BEGIN PROVIDED DATA

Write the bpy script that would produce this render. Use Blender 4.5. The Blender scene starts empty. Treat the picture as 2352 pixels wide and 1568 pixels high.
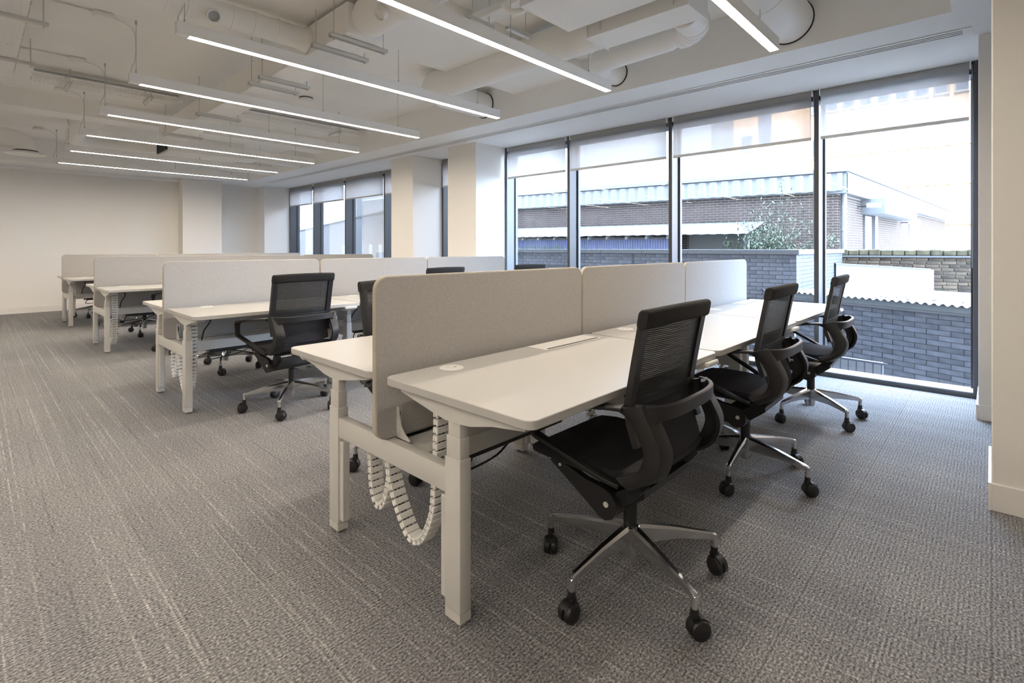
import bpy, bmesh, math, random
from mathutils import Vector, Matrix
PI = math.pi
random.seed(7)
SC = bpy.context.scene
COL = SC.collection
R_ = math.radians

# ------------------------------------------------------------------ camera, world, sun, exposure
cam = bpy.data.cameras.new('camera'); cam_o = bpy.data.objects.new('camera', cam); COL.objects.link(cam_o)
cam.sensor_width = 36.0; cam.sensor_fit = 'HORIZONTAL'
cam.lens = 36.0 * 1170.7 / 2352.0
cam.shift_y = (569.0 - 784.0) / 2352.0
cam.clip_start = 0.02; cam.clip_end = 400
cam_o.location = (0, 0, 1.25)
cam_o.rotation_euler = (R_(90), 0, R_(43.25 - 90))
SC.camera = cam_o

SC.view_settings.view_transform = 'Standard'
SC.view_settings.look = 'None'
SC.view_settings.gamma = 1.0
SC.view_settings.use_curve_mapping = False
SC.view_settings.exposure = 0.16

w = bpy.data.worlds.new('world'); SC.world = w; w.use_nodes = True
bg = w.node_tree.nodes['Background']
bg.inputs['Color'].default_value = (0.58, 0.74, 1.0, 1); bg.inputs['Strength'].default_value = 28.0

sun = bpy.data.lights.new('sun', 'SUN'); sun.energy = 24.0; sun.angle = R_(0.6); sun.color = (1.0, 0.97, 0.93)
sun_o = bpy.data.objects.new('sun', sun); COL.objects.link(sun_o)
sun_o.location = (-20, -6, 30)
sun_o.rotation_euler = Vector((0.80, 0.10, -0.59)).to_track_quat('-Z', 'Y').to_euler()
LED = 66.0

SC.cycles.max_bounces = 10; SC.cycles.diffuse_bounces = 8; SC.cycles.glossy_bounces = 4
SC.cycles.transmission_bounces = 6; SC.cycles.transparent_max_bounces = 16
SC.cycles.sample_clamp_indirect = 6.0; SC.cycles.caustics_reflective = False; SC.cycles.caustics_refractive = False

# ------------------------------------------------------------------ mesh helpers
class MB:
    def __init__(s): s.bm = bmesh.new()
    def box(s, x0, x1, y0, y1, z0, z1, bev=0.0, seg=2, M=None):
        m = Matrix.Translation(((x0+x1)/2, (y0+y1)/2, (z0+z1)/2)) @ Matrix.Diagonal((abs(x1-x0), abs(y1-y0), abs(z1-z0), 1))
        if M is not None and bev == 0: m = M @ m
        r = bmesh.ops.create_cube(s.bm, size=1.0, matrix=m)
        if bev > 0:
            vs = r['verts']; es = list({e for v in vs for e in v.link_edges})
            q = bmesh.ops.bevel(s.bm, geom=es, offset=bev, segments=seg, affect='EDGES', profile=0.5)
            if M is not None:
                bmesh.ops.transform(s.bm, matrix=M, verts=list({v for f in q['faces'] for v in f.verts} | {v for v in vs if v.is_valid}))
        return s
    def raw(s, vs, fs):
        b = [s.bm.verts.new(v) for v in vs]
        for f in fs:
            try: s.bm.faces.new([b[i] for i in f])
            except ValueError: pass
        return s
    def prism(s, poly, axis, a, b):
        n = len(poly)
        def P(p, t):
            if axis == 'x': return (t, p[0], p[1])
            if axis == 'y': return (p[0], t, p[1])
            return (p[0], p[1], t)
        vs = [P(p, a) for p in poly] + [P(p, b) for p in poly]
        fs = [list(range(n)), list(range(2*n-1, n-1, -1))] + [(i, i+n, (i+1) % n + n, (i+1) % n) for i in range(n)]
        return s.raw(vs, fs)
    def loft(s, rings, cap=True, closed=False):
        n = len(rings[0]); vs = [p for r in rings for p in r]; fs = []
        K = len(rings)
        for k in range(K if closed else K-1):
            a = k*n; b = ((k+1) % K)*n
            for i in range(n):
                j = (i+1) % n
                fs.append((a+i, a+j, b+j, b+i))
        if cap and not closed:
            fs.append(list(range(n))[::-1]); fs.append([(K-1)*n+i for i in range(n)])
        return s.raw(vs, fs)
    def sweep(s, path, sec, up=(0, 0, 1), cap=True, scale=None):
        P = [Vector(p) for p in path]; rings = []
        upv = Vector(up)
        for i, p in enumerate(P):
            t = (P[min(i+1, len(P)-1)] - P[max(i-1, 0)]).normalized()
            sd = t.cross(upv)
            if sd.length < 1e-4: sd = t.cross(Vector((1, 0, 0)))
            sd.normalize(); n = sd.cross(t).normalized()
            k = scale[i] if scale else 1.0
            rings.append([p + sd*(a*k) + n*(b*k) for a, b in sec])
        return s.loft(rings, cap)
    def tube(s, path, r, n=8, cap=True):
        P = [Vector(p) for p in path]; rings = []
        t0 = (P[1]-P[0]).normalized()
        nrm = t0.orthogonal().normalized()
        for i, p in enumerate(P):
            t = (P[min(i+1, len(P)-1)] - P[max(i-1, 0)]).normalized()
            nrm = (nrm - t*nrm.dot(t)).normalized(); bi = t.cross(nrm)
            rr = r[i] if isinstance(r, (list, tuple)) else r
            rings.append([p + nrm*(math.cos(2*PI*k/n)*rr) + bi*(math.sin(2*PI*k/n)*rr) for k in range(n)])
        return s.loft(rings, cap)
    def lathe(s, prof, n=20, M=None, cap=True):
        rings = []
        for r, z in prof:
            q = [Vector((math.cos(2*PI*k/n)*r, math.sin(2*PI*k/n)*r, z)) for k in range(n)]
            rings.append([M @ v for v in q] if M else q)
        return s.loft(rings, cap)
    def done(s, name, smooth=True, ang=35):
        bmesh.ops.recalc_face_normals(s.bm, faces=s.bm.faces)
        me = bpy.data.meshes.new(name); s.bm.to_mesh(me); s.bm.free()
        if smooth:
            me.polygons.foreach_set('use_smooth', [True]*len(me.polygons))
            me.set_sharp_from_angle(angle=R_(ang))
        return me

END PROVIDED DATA

## [WRITTEN REQUEST]
Write out an exact copy of the listing, first line through the line containing "R_ = math.radians", with the pictures left out.

## [RESULT]
Write the bpy script that would produce this render. Use Blender 4.5. The Blender scene starts empty. Treat the picture as 2352 pixels wide and 1568 pixels high.
import bpy, bmesh, math, random
from mathutils import Vector, Matrix
PI = math.pi
random.seed(7)
SC = bpy.context.scene
COL = SC.collection
R_ = math.radians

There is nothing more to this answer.